Friday night was a largely theatrical evening. Experimental artist and designer Christabel (of Christabel Couture) performed “To Be a Man”, a cross-dressing striptease that challenged the idea of sexual bifurcation. The five minute piece followed his transformation from a man in a suit to a pregnant woman to a cockstrap wearing, garden sheer wielding, almost self-castrating androgynous character.


Inspired by the Russian avant garde movements of the early 20th century, Heidi Ackerman’s third collection for FAT – Construct (This) – explored her ongoing obsession with futurism and architecture.

Her sustainable fashion line often incorporates exaggerated elements, but she never veers too far from a classic silhouette. She’s edgy, but not too costumey.

I loved her metalwork designs and how she incorporated both jewellery and millinery techniques. The head fin above conjured aquatic fantasies, while the one below was from Arthurian legend.

There were so many influences evident in the lineup, and yet there was a strong sense cohesion. Another strong collection, Heidi.

Sans Soucie presented a beautifully made collection of not so interesting dresses. Every garment was handmade with reconstructed hosiery – patchwork stitched to create texture and pattern – but the cuts were boring and she recycled the same aesthetic as always. I was, however, impressed with her model choices, because it’s about time that bigger beauties got more catwalk time.
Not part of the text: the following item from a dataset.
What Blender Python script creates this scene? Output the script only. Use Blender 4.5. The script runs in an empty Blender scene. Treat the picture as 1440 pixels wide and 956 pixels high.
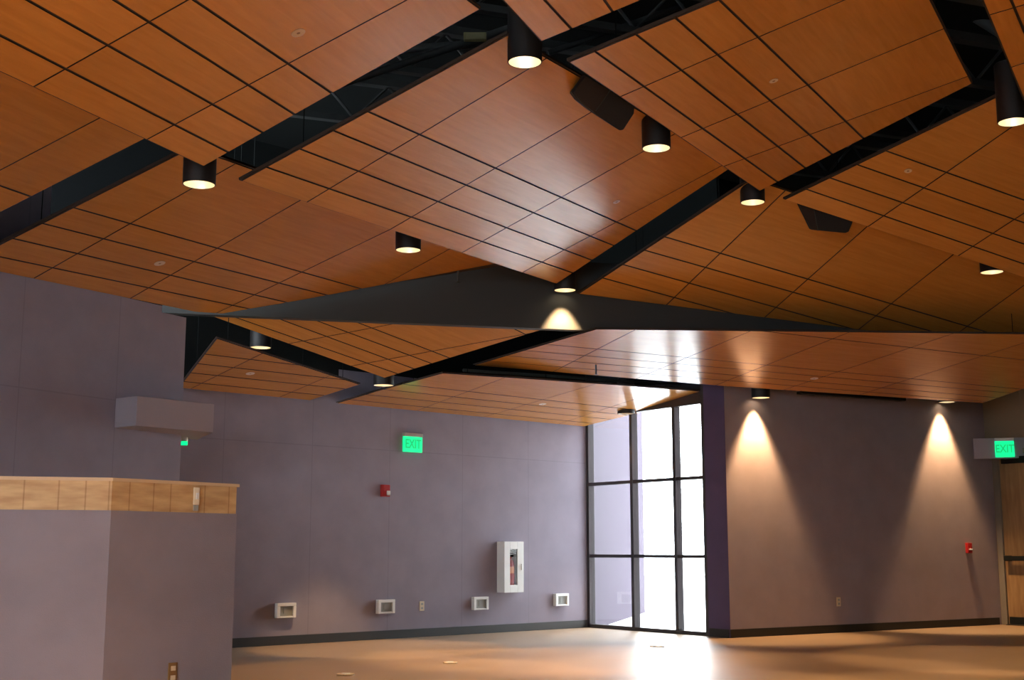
import bpy, bmesh, math, random
from mathutils import Vector, Matrix
random.seed(4)
S = bpy.context.scene; COL = S.collection
PI = math.pi
# ------------------------------------------------------------------ survey of the room
F = 1800.0; EYE = 1.08; PITCH = math.atan(297.0 / F)
CAM = Vector((0, 0, EYE))
def ray(x, y):
    """direction of a sight line taken from the camera position"""
    a, b, c = x - 720.0, y - 478.0, F
    sp, cp = math.sin(PITCH), math.cos(PITCH)
    return Vector((a, b * sp + c * cp, -b * cp + c * sp))
class Plane:
    def __init__(s, n, p): s.n = Vector(n).normalized(); s.p = Vector(p)
    def at(s, x, y):
        r = ray(x, y); return CAM + r * ((s.p - CAM).dot(s.n) / r.dot(s.n))
def plane_nd(n, d, k=1.0):
    n = Vector(n).normalized(); return Plane(n, CAM + n * d * k)
def plane3(a, b, c):
    n = (b - a).cross(c - a).normalized()
    if n.z < 0: n = -n
    return Plane(n, a)
def floor_pt(x, y, z=0.0):
    r = ray(x, y); return CAM + r * ((z - EYE) / r.z)
def at_y(x, y, Y):
    r = ray(x, y); return CAM + r * (Y / r.y)
def az(deg): return Vector((math.sin(math.radians(deg)), math.cos(math.radians(deg)), 0))
class Wall:
    """vertical plane; u runs left to right seen from the room, w points into the wall"""
    def __init__(s, a, b):
        s.a = Vector((a[0], a[1], 0)); s.b = Vector((b[0], b[1], 0)); s.u = (s.b - s.a).normalized()
        s.w = Vector((-s.u.y, s.u.x, 0)); s.pl = Plane(s.w, s.a); s.rz = math.atan2(s.u.y, s.u.x)
    def at(s, x, y): return s.pl.at(x, y)
    def s_of(s, p): return (Vector((p[0], p[1], 0)) - s.a).dot(s.u)
    def pt(s, d, z, out=0.0): return s.a + s.u * d - s.w * out + Vector((0, 0, z))

# ------------------------------------------------------------------ materials
def mat(name, col, rough=.6, metal=0, spec=.5, emit=None, estr=0, alpha=None):
    m = bpy.data.materials.new(name); m.use_nodes = True
    b = m.node_tree.nodes['Principled BSDF']
    b.inputs['Base Color'].default_value = (*col, 1); b.inputs['Roughness'].default_value = rough
    b.inputs['Metallic'].default_value = metal; b.inputs['Specular IOR Level'].default_value = spec
    if emit: b.inputs['Emission Color'].default_value = (*emit, 1); b.inputs['Emission Strength'].default_value = estr
    return m
def nodes(m): return m.node_tree.nodes, m.node_tree.links
def noise_color(m, c1, c2, scale=(1, 1, 1), nscale=4, detail=5, lo=.35, hi=.65, coord='Object', bump=0, bscale=None, rough=None):
    N, L = nodes(m); b = N['Principled BSDF']
    tc = N.new('ShaderNodeTexCoord'); mp = N.new('ShaderNodeMapping'); mp.inputs['Scale'].default_value = scale
    n = N.new('ShaderNodeTexNoise'); n.inputs['Scale'].default_value = nscale; n.inputs['Detail'].default_value = detail
    r = N.new('ShaderNodeValToRGB'); r.color_ramp.elements[0].position = lo; r.color_ramp.elements[1].position = hi
    r.color_ramp.elements[0].color = (*c1, 1); r.color_ramp.elements[1].color = (*c2, 1)
    L.new(tc.outputs[coord], mp.inputs['Vector']); L.new(mp.outputs[0], n.inputs['Vector'])
    L.new(n.outputs['Fac'], r.inputs['Fac']); L.new(r.outputs['Color'], b.inputs['Base Color'])
    if rough:
        q = N.new('ShaderNodeMapRange'); q.inputs['To Min'].default_value = rough[0]; q.inputs['To Max'].default_value = rough[1]
        q.inputs['From Min'].default_value = .3; q.inputs['From Max'].default_value = .7
        L.new(n.outputs['Fac'], q.inputs['Value']); L.new(q.outputs[0], b.inputs['Roughness'])
    if bump:
        n2 = N.new('ShaderNodeTexNoise'); n2.inputs['Scale'].default_value = bscale or 80; n2.inputs['Detail'].default_value = 3
        L.new(tc.outputs[coord], n2.inputs['Vector'])
        bp = N.new('ShaderNodeBump'); bp.inputs['Strength'].default_value = bump; bp.inputs['Distance'].default_value = .01
        L.new(n2.outputs['Fac'], bp.inputs['Height']); L.new(bp.outputs[0], b.inputs['Normal'])
    return r

def wood_veneer():
    m = mat('wood_veneer', (.4, .17, .055), .215, spec=.5)
    N, L = nodes(m); b = N['Principled BSDF']
    uv = N.new('ShaderNodeUVMap'); uv.uv_map = 'UVMap'
    mp = N.new('ShaderNodeMapping'); mp.inputs['Scale'].default_value = (.9, 9, 1)
    geo = N.new('ShaderNodeNewGeometry')
    off = N.new('ShaderNodeVectorMath'); off.operation = 'ADD'
    ml = N.new('ShaderNodeMath'); ml.operation = 'MULTIPLY'; ml.inputs[1].default_value = 37
    L.new(geo.outputs['Random Per Island'], ml.inputs[0]); L.new(uv.outputs[0], mp.inputs[0])
    L.new(mp.outputs[0], off.inputs[0]); L.new(ml.outputs[0], off.inputs[1])
    n = N.new('ShaderNodeTexNoise'); n.inputs['Scale'].default_value = 2.2; n.inputs['Detail'].default_value = 6; n.inputs['Distortion'].default_value = .6
    L.new(off.outputs[0], n.inputs['Vector'])
    r = N.new('ShaderNodeValToRGB')
    r.color_ramp.elements[0].position = .25; r.color_ramp.elements[0].color = (*WOOD_DARK, 1)
    r.color_ramp.elements[1].position = .75; r.color_ramp.elements[1].color = (*WOOD_LIGHT, 1)
    L.new(n.outputs['Fac'], r.inputs['Fac'])
    hs = N.new('ShaderNodeHueSaturation')
    mr = N.new('ShaderNodeMapRange'); mr.inputs['To Min'].default_value = .93; mr.inputs['To Max'].default_value = 1.07
    L.new(geo.outputs['Random Per Island'], mr.inputs['Value']); L.new(mr.outputs[0], hs.inputs['Value'])
    L.new(r.outputs['Color'], hs.inputs['Color']); L.new(hs.outputs[0], b.inputs['Base Color'])
    return m
WOOD_DARK = (.48, .20, .038); WOOD_LIGHT = (.58, .255, .053)
M_WOOD = wood_veneer()
M_BACK = mat('dark_backing', (.03, .017, .010), .8)
M_BLACK = mat('matte_black', (.006, .007, .007), .85, spec=.2)
M_HOUSING = mat('lamp_housing_black', (.007, .007, .008), .6)
M_REFL = mat('lamp_reflector', (.92, .84, .68), .42, metal=.85)
M_BULB = mat('lamp_bulb', (1, .85, .65), .5, emit=(1, .86, .64), estr=11)
M_STEM = mat('grey_steel', (.12, .14, .13), .45, metal=.6)
M_FASCIA = mat('charcoal_paint', (.035, .038, .036), .75)
M_PLENUM = mat('plenum_black', (.012, .015, .015), .9, spec=.1)
M_DUCT = mat('plenum_dark_grey', (.035, .042, .042), .7)
M_BASE = mat('rubber_base', (.014, .012, .009), .6)
M_WHITE = mat('white_enamel', (.72, .74, .72), .45)
M_GREYIN = mat('grey_insert', (.30, .32, .30), .6)
M_IVORY = mat('ivory_plastic', (.62, .52, .36), .5)
M_BROWN = mat('brown_plastic', (.22, .12, .04), .5)
M_RED = mat('red_plastic', (.38, .012, .012), .4)
M_STROBE = mat('strobe_lens', (.75, .72, .66), .2)
M_ALU = mat('dark_bronze_frame', (.045, .040, .042), .4, metal=.3)
M_GRAYFRAME = mat('jamb_paint', (.16, .14, .11), .55)
M_BEIGE = mat('beige_drywall', (.19, .145, .09), .8)
M_GREEN = mat('exit_green', (.0, .3, .1), .5, emit=(.0, 1.0, .30), estr=.9)
M_GREEN2 = mat('exit_letter_green', (.0, .1, .04), .5, emit=(.0, .45, .13), estr=1.0)
M_SPK = mat('speaker_black', (.010, .010, .011), .7)
M_SPK2 = mat('speaker_brown', (.022, .014, .011), .8)
M_PIN = mat('cream_plate', (.55, .40, .22), .5)
M_WALLBOX = mat('header_paint', (.34, .30, .33), .8)
PURPLE = (.26, .233, .285)
def wall_mat(name, c, seams=None, bump=.15):
    m = mat(name, c, .85, spec=.25)
    c1 = tuple(v * .95 for v in c); c2 = tuple(min(1, v * 1.05) for v in c)
    r = noise_color(m, c1, c2, nscale=3, detail=8, coord='UV', bump=bump, bscale=150)
    if seams:
        N, L = nodes(m); b = N['Principled BSDF']
        uv = N.new('ShaderNodeUVMap'); uv.uv_map = 'UVMap'; sp = N.new('ShaderNodeSeparateXYZ'); L.new(uv.outputs[0], sp.inputs[0])
        last = None
        for ax, pos in seams:
            d = N.new('ShaderNodeMath'); d.operation = 'SUBTRACT'; d.inputs[1].default_value = pos; L.new(sp.outputs[ax], d.inputs[0])
            a = N.new('ShaderNodeMath'); a.operation = 'ABSOLUTE'; L.new(d.outputs[0], a.inputs[0])
            l = N.new('ShaderNodeMath'); l.operation = 'LESS_THAN'; l.inputs[1].default_value = .006; L.new(a.outputs[0], l.inputs[0])
            if last:
                mx = N.new('ShaderNodeMath'); mx.operation = 'MAXIMUM'; L.new(last, mx.inputs[0]); L.new(l.outputs[0], mx.inputs[1]); last = mx.outputs[0]
            else: last = l.outputs[0]
        mix = N.new('ShaderNodeMixRGB'); mix.blend_type = 'MULTIPLY'; mix.inputs[2].default_value = (.88, .88, .88, 1)
        L.new(last, mix.inputs[0]); L.new(r.outputs['Color'], mix.inputs[1]); L.new(mix.outputs[0], b.inputs['Base Color'])
    return m
M_PURPLE = wall_mat('purple_fabric', PURPLE)
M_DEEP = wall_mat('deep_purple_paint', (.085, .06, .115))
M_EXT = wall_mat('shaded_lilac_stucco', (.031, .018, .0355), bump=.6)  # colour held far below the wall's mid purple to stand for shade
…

Cristina Sabaiduc of Romandin used an array of interesting industrial materials to create a sophisticated and forward thinking collection. Several of her pieces had a base structure made out of plastic netting, shown above as it was used to create a more structured alternative to lace.
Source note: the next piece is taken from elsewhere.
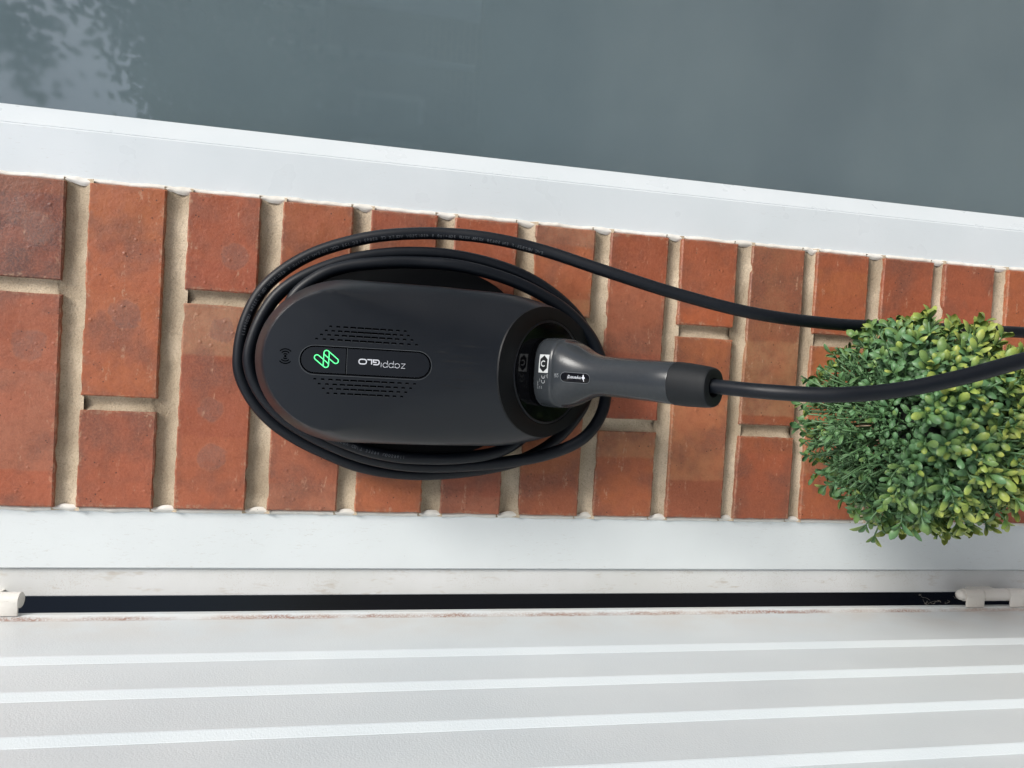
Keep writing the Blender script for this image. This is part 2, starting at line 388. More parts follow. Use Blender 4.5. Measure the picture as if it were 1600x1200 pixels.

Only after the show, when I got a chance to touch this dress, did I realize that it was made of layered rubber paint.

Here, Cristina used the same netting as above, but she wove long strips of fabric through the openings to create a beautiful material.

Though the most creative piece was by far the morphing dress. The a-line, maxi silk piece had an innner lining of magnets that stuck to the magnets on the tight, strapless dress that was worn underneath.

The versatility of this piece was brilliant. Depending on how you arranged the magnets, it could be long, short, assymetrical, rouched, whatever!

Asphyxia by Alexandra De Francesco drew inspiration as well as materials from the Victorian Era. Her work incorporated a melange of organic and reclaimed materials: hand-spun thread, hand-dyed fabric, vintage lace and beadwork as well as recycled fur and leather.



I know that De Francesco is all over the goth influences, but why did the last model have to mouth bleed all over her pretty bridal piece?! It makes me queasy to think about how much work went into that sand painting of a dress.

In Bitu was a largely performative collection that included breakdancing, costume changes and dance numbers.

One outfit was taken off by the gentlemen to reveal a mini underneath.


Two nyphs danced across the stage to the sound of a wavering digerydoo and held their ground against an unexpected hunter.

Then came the ocean creatures, complete with blinking antennae.

Then there was a little fluff . . .

a sexy buff . . .

and finally a beautiful bird of death, trailing behind her a collapsed black parachute.

My sister Jordana came along for the evening and even sat with me in the photography pit during the shows. It’s funny because we wore almost identical outfits, even down to the vintage lace gloves, and it wasn’t intentional. Fashion Magazine took a picture of us after the night’s events.